Le rapport dénonce non seulement l’inaction de l’État, mais aussi des choix politiques assumés. Parmi ceux-ci, le refus d’activer le plan de répartition des demandeurs d’asile entre les communes, pourtant prévu par la loi. Le gouvernement de l’Arizona va même plus loin en annonçant la suppression de cette possibilité. « Le politique laisse pourrir la situation. Même condamné par la justice, il n’agit pas. On est face à une véritable crise de l’État de droit », s’alarme Christophe Renders.

L’Europe entre solidarité et externalisation

Les manquements de la Belgique interviennent dans un contexte européen tendu, marqué par l’adoption du Pacte européen sur la migration et l’asile. Ce texte, signé en 2024, prévoit un mécanisme de solidarité flexible entre États membres : ceux qui refusent d’accueillir doivent contribuer autrement. Soit financièrement, soit en organisant des retours forcés.

« Ce pacte acte l’idée que plus aucun pays ne pourra se tenir à l’écart de la question migratoire », explique Patrick Balemba. « Mais la Belgique doit jouer le jeu et pas seulement se concentrer sur les expulsions. »

Cette vision européenne entre en contradiction avec la logique sécuritaire adoptée dans le cadre de la politique belge actuelle, qui prévoit entre autres la réduction du nombre de places d’accueil, la priorisation des "plus vulnérables".

Une notion de vulnérabilité qui pourrait par ailleurs sembler arbitraire comme nous l’expliquait Christophe Renders. La plupart des réfugiés sont racisés, « et contrairement, aux réfugiés ukrainiens, qui obtiennent immédiatement une place d’accueil, ce n'est pas le cas pour les personnes qui viennent de plus loin. » Il s’agit ici pour lui d’une discrimination raciale, mais aussi de genre : « un homme presque par défaut ne serait pas vulnérable. »

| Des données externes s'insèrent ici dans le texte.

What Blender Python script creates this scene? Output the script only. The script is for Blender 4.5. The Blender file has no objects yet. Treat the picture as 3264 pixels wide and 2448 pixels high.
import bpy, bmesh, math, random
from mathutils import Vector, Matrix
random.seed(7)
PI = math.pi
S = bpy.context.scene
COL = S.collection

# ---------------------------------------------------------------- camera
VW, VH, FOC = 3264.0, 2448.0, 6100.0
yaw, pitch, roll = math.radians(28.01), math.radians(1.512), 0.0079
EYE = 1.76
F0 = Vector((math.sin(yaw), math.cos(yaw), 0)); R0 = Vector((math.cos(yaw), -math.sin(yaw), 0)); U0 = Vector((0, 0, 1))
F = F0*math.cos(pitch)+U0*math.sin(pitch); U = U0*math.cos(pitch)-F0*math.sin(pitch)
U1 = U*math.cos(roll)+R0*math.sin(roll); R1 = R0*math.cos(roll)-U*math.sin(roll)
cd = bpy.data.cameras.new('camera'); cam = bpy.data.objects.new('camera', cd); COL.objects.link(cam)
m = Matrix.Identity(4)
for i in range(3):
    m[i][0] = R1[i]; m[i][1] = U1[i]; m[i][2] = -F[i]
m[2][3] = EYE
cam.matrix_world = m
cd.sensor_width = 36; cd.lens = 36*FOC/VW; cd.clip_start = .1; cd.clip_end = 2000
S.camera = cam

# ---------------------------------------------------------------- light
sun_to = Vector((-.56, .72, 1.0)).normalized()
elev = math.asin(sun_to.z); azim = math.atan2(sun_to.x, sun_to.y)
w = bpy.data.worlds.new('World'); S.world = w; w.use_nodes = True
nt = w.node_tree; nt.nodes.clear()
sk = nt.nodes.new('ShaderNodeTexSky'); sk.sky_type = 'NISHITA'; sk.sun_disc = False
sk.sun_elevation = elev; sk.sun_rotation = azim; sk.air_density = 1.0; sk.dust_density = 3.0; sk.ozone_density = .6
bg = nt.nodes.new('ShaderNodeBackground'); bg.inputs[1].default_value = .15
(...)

Les accords de Dublin, un système à bout de souffle ?

Le règlement Dublin III, en vigueur au sein de l’UE, impose que la demande d’asile soit traitée dans le premier pays où le demandeur est entré. Une logique souvent dénoncée comme injuste, car elle surcharge les pays de première ligne (Italie, Grèce, Espagne) et ne tient pas compte des liens familiaux ou culturels des personnes.

Pour Patrick Balemba, il serait temps de revoir le principe même de ces accords. « Il faut plus de flexibilité. Les réfugiés peuvent vouloir choisir eux-mêmes un État où s’installer. Il faut permettre que cette vision de répartition des réfugiés puisse aussi guider l'accueil ou le traitement des dossiers selon les pays auxquels ils se trouvent. »

Des solutions concrètes existent

Malgré le tableau sombre, nos décrypteurs s’accordent à souligner que des alternatives crédibles et humaines existent : couloirs humanitaires, soutien aux initiatives locales d’accueil, investissements dans la coopération au développement, renforcement des services d’intégration. Pour eux comme pour Amnesty International, c’est la volonté politique fait défaut.

« La politique d’accueil coûte cher ? Alors pourquoi supprimer les solutions locales, moins chères et plus humaines ? », interroge Christophe Renders.

Pour Patrick, il est essentiel de lier la politique migratoire à une vision du développement durable, citant les Objectifs de l’ONU – l’objectif 10.7 concerne une migration sûre et respectueuse des droits humains – et le rôle des diasporas comme leviers de transformation.